Saturday, October 07, 2006

Back to School, To Become a Master


This year I am heading back to school. In addition to teaching at the junior high level, I will also become a student once more as I pursue my Masters Degree in Educational Foundations in Leadership and Mount Saint Vincent University in Halifax. It's been six years since I was last a student in university so heading back to school in this type of role is a flashback for me at times.
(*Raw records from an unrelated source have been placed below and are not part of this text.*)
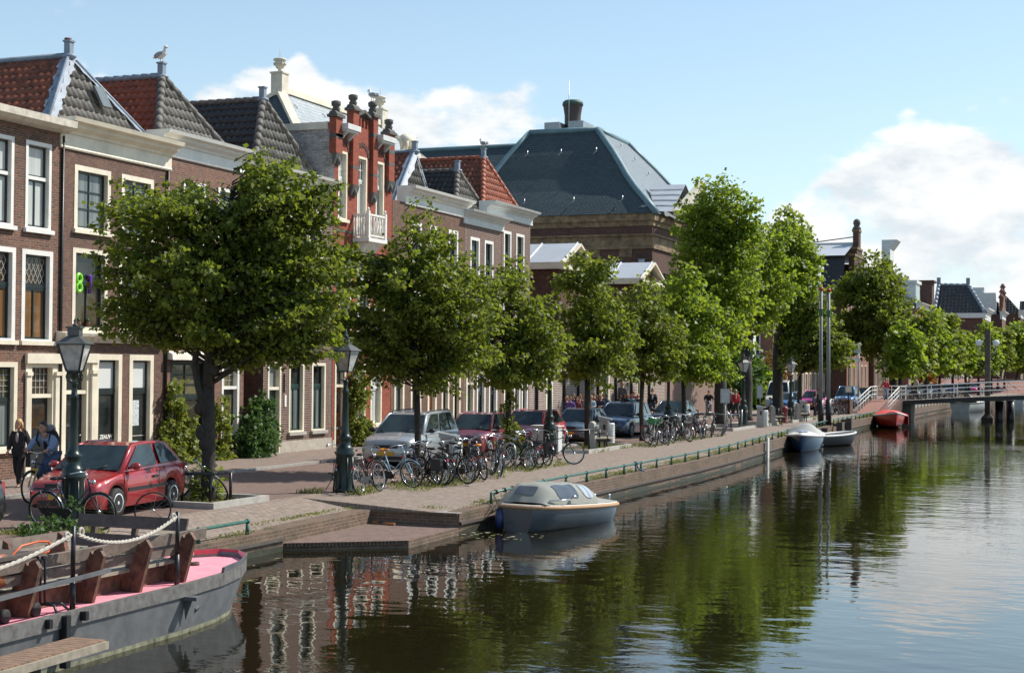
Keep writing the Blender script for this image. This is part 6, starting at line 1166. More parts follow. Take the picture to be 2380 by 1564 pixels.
BIKES = [(b_dia, (-17.25, 31.95), A_(-.45, .9), 'dark bicycle leaning on the house side of the lamp post near the landing', 'black', .05), (b_step, (-16.42, 31.75), A_(-.02, 1), 'wine red bicycle leaning on the canal side of the lamp post near the landing', 'wine', -.07),
 (b_blue, (-17.0, 34.25), A_(.97, -.2), 'light blue step-through bicycle with orange saddle', 'blue', .07), (b_bag, (-15.95, 34.95), A_(-.95, .3), 'dark bicycle with blue tag and red light just behind the light blue one', 'navy', -.05), (b_dia, (-15.55, 35.2), A_(-.85, .55), 'black bicycle with silver mudguard, second after the light blue one', 'black', .08),
 (b_step, (-15.5, 35.75), A_(-.8, .6), 'black step-through bicycle, third after the light blue one', 'black', -.04), (b_step, (-15.52, 36.6), A_(-.7, .7), 'black bicycle with tangled cables in front of the silver people carrier', 'black', .05), (b_ora, (-15.5, 37.3), A_(-.75, .65), 'dark bicycle with orange saddle cover in the middle of the row', 'navy', -.06), (b_dia, (-15.6, 38.4), A_(-.7, .7), 'black bicycle with white-tipped mudguard beside the orange saddled one', 'black', .04),
 (b_step, (-15.85, 39.5), A_(-.6, .8), 'navy bicycle with red rear light, before the gap in the row', 'navy', .04), (b_dia, (-16.0, 41.5), A_(-.78, .62), 'grey green sports bicycle with bare frame locked to a hoop', 'green', .12), (b_step, (-15.75, 42.4), A_(-.72, .7), 'black bicycle with bronze fork beside the sports bicycle', 'black', -.05), (b_bag, (-16.15, 43.4), A_(-.6, .8), 'black bicycle with grey panniers near the end of the row', 'black', .05), (b_dia, (-16.35, 44.15), A_(.8, .6), 'dark bicycle seen side-on at the end of the near row', 'black', -.05),
 (b_crate, (-16.3, 56.2), A_(-.62, .78), 'grey bicycle with a green crate on the front', 'grey', .10), (b_step, (-16.2, 57.6), A_(-.6, .8), 'white mudguarded bicycle next to the green crate', 'black', -.05), (b_dia, (-16.35, 59.6), A_(-.55, .83), 'silver bicycle with pale drop handlebar', 'grey', .06), (b_dia, (-16.3, 60.8), A_(-.6, .8), 'black bicycle between the silver one and the second lamp of the row', 'black', -.04), (b_step, (-16.45, 62.2), A_(-.55, .83), 'black bicycle with yellow jacket strap', 'black', .05), (b_step, (-16.45, 63.6), A_(-.5, .86), 'dark bicycle with pale saddle', 'navy', -.06), (b_dia, (-16.3, 64.3), A_(-.5, .86), 'reddish bicycle third from the sign post', 'wine', .05), (b_step, (-16.3, 65.2), A_(-.48, .88), 'dark bicycle second from the sign post', 'black', .08), (b_dia, (-16.2, 66.6), A_(-.35, .93), 'slim grey bicycle nearest the sign post', 'grey', .22)]
for i, (pr, r_, a, lb, col, ln) in enumerate(BIKES): put(pr, (r_[0]+.18*math.sin(i*2.7), r_[1]+.1*math.cos(i*4.1)), a+(.22*math.sin(i*5.3) if i > 3 else 0), lb, ln*1.9, col=col)
for i, (x, y, a, lb) in enumerate(((-16.9, 35.6, -.5, 'dark bicycle facing the canal behind the blue tagged one'), (-17.0, 37.9, -.35, 'dark bicycle facing the canal in front of the silver car door'), (-17.1, 40.4, -.7, 'wine coloured bicycle facing the canal in the gap of the row'), (-17.2, 42.9, -.5, 'dark bicycle facing the canal near the brighter red car'), (-17.4, 59.0, -.6, 'dark bicycle facing the canal beside the green crate'), (-17.5, 63.0, -.7, 'dark bicycle facing the canal before the black saloon'))): put((b_step, b_dia, b_bag)[i % 3], (x, y), a, lb, .12*(-1)**i, col=('black', 'navy', 'wine')[i % 3])
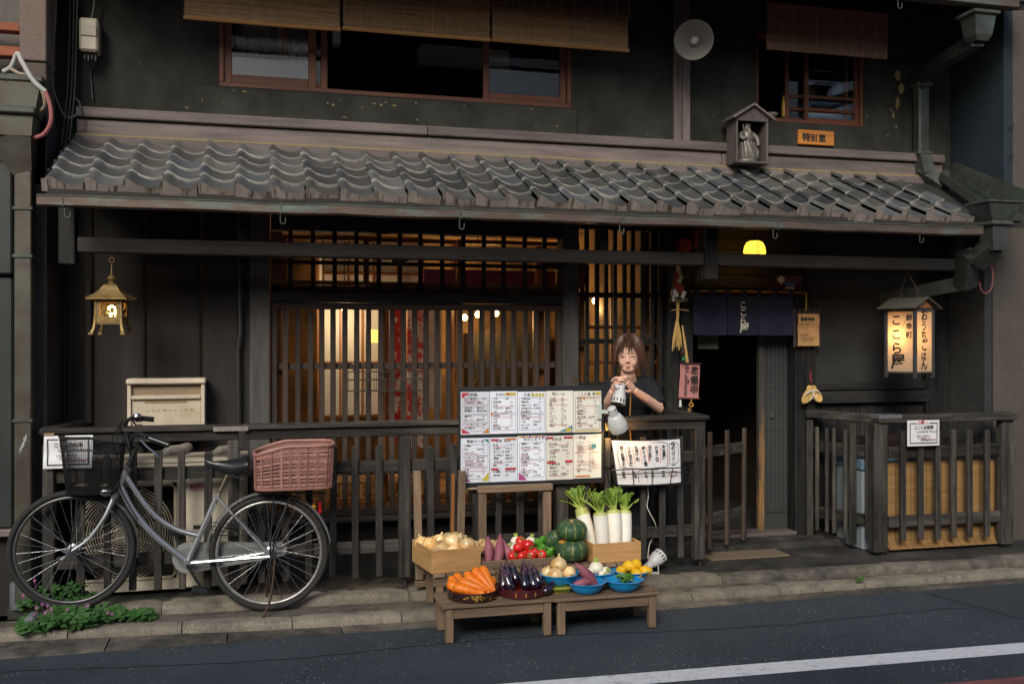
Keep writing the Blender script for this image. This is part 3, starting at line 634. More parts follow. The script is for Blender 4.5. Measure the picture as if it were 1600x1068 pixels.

The first course is a mandatory course in our cohort programme called Focus on Research Literacies or GEDU 6170 if you're into course numbering. The course focuses on the kinds of reading one employs and develops in the process of doing scholarly research. This basically means taking a look at the way we research, why we research, and the various frameworks and approaches that are available in research. Sounds really dry doesn't it? Although, to many , it may not sound like a very stimulating area of study and at times it's not, discussions do often evolve into those that help teachers contemplate our teaching practices and truly begin to think about how we structure our professional practice.

One of the assignments for the course is to maintain a research Log or Research Journal throughout the course in which we can reflect on and respond to readings, activities, or anything else related to inquiry or research. This may involve things we hear on the radio, see on television, read in a newspaper, or any other brainwave that we may wish to reflect on. We submitted our first brief excerpt for this journal a couple of weeks ago. The second installment is due in the coming weeks. Being somewhat of a technology-driven person, rather than creating a personal log that only myself and the professor will see, I will open it up to the world a bit on the Bloggopotamus. Someone out there may find some of this content interesting enough to comment on. Over the next couple of days, I will attempt to back log some of my previous pen and paper entries on the Bloggopotamus and then continue with online entries for the remainder of the course and possibly beyond.